Your task is to write out the complete listing exactly as it is shown.
-----
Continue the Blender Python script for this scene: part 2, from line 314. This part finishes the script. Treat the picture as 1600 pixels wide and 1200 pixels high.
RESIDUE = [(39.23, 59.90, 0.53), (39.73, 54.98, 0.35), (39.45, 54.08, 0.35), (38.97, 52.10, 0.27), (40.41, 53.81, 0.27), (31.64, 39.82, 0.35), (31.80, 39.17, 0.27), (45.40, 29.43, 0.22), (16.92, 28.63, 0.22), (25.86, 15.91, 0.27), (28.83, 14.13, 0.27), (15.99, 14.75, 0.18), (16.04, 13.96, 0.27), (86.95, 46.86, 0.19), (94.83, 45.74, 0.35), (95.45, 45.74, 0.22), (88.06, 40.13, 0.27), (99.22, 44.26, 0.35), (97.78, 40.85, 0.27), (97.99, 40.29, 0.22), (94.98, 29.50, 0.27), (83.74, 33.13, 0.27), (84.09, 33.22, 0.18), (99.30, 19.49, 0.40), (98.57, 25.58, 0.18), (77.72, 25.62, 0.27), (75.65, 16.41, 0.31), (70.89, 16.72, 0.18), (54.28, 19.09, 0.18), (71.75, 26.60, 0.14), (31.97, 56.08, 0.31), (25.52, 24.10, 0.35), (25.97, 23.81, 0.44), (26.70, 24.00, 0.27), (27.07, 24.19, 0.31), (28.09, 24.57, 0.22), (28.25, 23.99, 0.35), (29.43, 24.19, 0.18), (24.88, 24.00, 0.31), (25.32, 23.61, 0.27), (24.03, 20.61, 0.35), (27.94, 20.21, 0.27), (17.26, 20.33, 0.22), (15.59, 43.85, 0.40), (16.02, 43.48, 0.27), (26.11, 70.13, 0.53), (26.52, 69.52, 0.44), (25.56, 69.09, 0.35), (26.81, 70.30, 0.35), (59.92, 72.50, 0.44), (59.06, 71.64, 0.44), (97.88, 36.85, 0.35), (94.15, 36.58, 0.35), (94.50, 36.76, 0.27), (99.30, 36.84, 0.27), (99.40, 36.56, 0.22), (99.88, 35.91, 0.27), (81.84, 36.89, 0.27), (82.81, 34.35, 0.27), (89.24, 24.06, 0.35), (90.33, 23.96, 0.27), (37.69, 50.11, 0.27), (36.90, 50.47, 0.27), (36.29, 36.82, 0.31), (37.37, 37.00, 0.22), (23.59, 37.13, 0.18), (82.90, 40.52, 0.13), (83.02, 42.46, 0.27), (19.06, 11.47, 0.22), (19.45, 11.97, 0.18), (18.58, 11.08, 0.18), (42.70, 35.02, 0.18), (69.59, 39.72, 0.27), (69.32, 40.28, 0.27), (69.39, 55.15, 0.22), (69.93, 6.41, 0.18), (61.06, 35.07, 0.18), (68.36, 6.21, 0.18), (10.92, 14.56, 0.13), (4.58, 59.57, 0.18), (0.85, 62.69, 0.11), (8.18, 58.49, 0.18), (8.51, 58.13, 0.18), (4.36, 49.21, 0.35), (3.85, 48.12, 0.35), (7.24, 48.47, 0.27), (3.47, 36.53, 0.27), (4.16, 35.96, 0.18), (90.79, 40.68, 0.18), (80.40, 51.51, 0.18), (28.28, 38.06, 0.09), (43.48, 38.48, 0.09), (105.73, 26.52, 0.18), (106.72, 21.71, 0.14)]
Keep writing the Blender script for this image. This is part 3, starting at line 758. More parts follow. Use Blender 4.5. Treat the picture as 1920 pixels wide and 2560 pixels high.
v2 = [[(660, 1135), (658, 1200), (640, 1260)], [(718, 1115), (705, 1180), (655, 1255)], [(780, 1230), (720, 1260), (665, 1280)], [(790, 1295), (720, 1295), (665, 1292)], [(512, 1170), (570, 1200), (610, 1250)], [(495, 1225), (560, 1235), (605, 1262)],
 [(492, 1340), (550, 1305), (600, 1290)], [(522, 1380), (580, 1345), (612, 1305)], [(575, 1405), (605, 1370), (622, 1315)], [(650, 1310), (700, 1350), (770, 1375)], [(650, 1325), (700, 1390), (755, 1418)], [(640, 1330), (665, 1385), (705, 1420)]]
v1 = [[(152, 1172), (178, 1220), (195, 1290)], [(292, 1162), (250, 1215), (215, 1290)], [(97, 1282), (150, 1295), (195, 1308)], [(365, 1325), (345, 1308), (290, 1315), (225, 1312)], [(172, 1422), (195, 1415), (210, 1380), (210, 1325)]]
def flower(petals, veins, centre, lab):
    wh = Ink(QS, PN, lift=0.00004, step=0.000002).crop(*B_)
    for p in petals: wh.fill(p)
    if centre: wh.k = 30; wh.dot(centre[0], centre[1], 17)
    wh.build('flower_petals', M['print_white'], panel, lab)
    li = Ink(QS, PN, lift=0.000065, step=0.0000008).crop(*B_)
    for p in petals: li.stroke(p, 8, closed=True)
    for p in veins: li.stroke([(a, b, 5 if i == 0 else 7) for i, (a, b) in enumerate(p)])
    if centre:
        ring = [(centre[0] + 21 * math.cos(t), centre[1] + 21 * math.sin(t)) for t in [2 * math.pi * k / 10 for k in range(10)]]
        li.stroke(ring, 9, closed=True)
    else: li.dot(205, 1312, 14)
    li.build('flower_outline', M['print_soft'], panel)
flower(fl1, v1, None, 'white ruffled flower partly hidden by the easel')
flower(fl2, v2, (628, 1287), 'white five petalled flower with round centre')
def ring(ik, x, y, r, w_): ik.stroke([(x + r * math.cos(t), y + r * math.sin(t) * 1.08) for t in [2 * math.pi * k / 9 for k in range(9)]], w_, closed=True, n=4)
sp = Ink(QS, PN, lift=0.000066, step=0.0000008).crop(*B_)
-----
▸ **Solution to this problem**
Continue the Blender Python script for this scene: part 2, from line 314. This part finishes the script. Treat the picture as 1600 pixels wide and 1200 pixels high.
RESIDUE = [(39.23, 59.90, 0.53), (39.73, 54.98, 0.35), (39.45, 54.08, 0.35), (38.97, 52.10, 0.27), (40.41, 53.81, 0.27), (31.64, 39.82, 0.35), (31.80, 39.17, 0.27), (45.40, 29.43, 0.22), (16.92, 28.63, 0.22), (25.86, 15.91, 0.27), (28.83, 14.13, 0.27), (15.99, 14.75, 0.18), (16.04, 13.96, 0.27), (86.95, 46.86, 0.19), (94.83, 45.74, 0.35), (95.45, 45.74, 0.22), (88.06, 40.13, 0.27), (99.22, 44.26, 0.35), (97.78, 40.85, 0.27), (97.99, 40.29, 0.22), (94.98, 29.50, 0.27), (83.74, 33.13, 0.27), (84.09, 33.22, 0.18), (99.30, 19.49, 0.40), (98.57, 25.58, 0.18), (77.72, 25.62, 0.27), (75.65, 16.41, 0.31), (70.89, 16.72, 0.18), (54.28, 19.09, 0.18), (71.75, 26.60, 0.14), (31.97, 56.08, 0.31), (25.52, 24.10, 0.35), (25.97, 23.81, 0.44), (26.70, 24.00, 0.27), (27.07, 24.19, 0.31), (28.09, 24.57, 0.22), (28.25, 23.99, 0.35), (29.43, 24.19, 0.18), (24.88, 24.00, 0.31), (25.32, 23.61, 0.27), (24.03, 20.61, 0.35), (27.94, 20.21, 0.27), (17.26, 20.33, 0.22), (15.59, 43.85, 0.40), (16.02, 43.48, 0.27), (26.11, 70.13, 0.53), (26.52, 69.52, 0.44), (25.56, 69.09, 0.35), (26.81, 70.30, 0.35), (59.92, 72.50, 0.44), (59.06, 71.64, 0.44), (97.88, 36.85, 0.35), (94.15, 36.58, 0.35), (94.50, 36.76, 0.27), (99.30, 36.84, 0.27), (99.40, 36.56, 0.22), (99.88, 35.91, 0.27), (81.84, 36.89, 0.27), (82.81, 34.35, 0.27), (89.24, 24.06, 0.35), (90.33, 23.96, 0.27), (37.69, 50.11, 0.27), (36.90, 50.47, 0.27), (36.29, 36.82, 0.31), (37.37, 37.00, 0.22), (23.59, 37.13, 0.18), (82.90, 40.52, 0.13), (83.02, 42.46, 0.27), (19.06, 11.47, 0.22), (19.45, 11.97, 0.18), (18.58, 11.08, 0.18), (42.70, 35.02, 0.18), (69.59, 39.72, 0.27), (69.32, 40.28, 0.27), (69.39, 55.15, 0.22), (69.93, 6.41, 0.18), (61.06, 35.07, 0.18), (68.36, 6.21, 0.18), (10.92, 14.56, 0.13), (4.58, 59.57, 0.18), (0.85, 62.69, 0.11), (8.18, 58.49, 0.18), (8.51, 58.13, 0.18), (4.36, 49.21, 0.35), (3.85, 48.12, 0.35), (7.24, 48.47, 0.27), (3.47, 36.53, 0.27), (4.16, 35.96, 0.18), (90.79, 40.68, 0.18), (80.40, 51.51, 0.18), (28.28, 38.06, 0.09), (43.48, 38.48, 0.09), (105.73, 26.52, 0.18), (106.72, 21.71, 0.14)]
Keep writing the Blender script for this image. This is part 3, starting at line 758. More parts follow. Use Blender 4.5. Treat the picture as 1920 pixels wide and 2560 pixels high.
v2 = [[(660, 1135), (658, 1200), (640, 1260)], [(718, 1115), (705, 1180), (655, 1255)], [(780, 1230), (720, 1260), (665, 1280)], [(790, 1295), (720, 1295), (665, 1292)], [(512, 1170), (570, 1200), (610, 1250)], [(495, 1225), (560, 1235), (605, 1262)],
 [(492, 1340), (550, 1305), (600, 1290)], [(522, 1380), (580, 1345), (612, 1305)], [(575, 1405), (605, 1370), (622, 1315)], [(650, 1310), (700, 1350), (770, 1375)], [(650, 1325), (700, 1390), (755, 1418)], [(640, 1330), (665, 1385), (705, 1420)]]
v1 = [[(152, 1172), (178, 1220), (195, 1290)], [(292, 1162), (250, 1215), (215, 1290)], [(97, 1282), (150, 1295), (195, 1308)], [(365, 1325), (345, 1308), (290, 1315), (225, 1312)], [(172, 1422), (195, 1415), (210, 1380), (210, 1325)]]
def flower(petals, veins, centre, lab):
    wh = Ink(QS, PN, lift=0.00004, step=0.000002).crop(*B_)
    for p in petals: wh.fill(p)
    if centre: wh.k = 30; wh.dot(centre[0], centre[1], 17)
    wh.build('flower_petals', M['print_white'], panel, lab)
    li = Ink(QS, PN, lift=0.000065, step=0.0000008).crop(*B_)
    for p in petals: li.stroke(p, 8, closed=True)
    for p in veins: li.stroke([(a, b, 5 if i == 0 else 7) for i, (a, b) in enumerate(p)])
    if centre:
        ring = [(centre[0] + 21 * math.cos(t), centre[1] + 21 * math.sin(t)) for t in [2 * math.pi * k / 10 for k in range(10)]]
        li.stroke(ring, 9, closed=True)
    else: li.dot(205, 1312, 14)
    li.build('flower_outline', M['print_soft'], panel)
flower(fl1, v1, None, 'white ruffled flower partly hidden by the easel')
flower(fl2, v2, (628, 1287), 'white five petalled flower with round centre')
def ring(ik, x, y, r, w_): ik.stroke([(x + r * math.cos(t), y + r * math.sin(t) * 1.08) for t in [2 * math.pi * k / 9 for k in range(9)]], w_, closed=True, n=4)
sp = Ink(QS, PN, lift=0.000066, step=0.0000008).crop(*B_)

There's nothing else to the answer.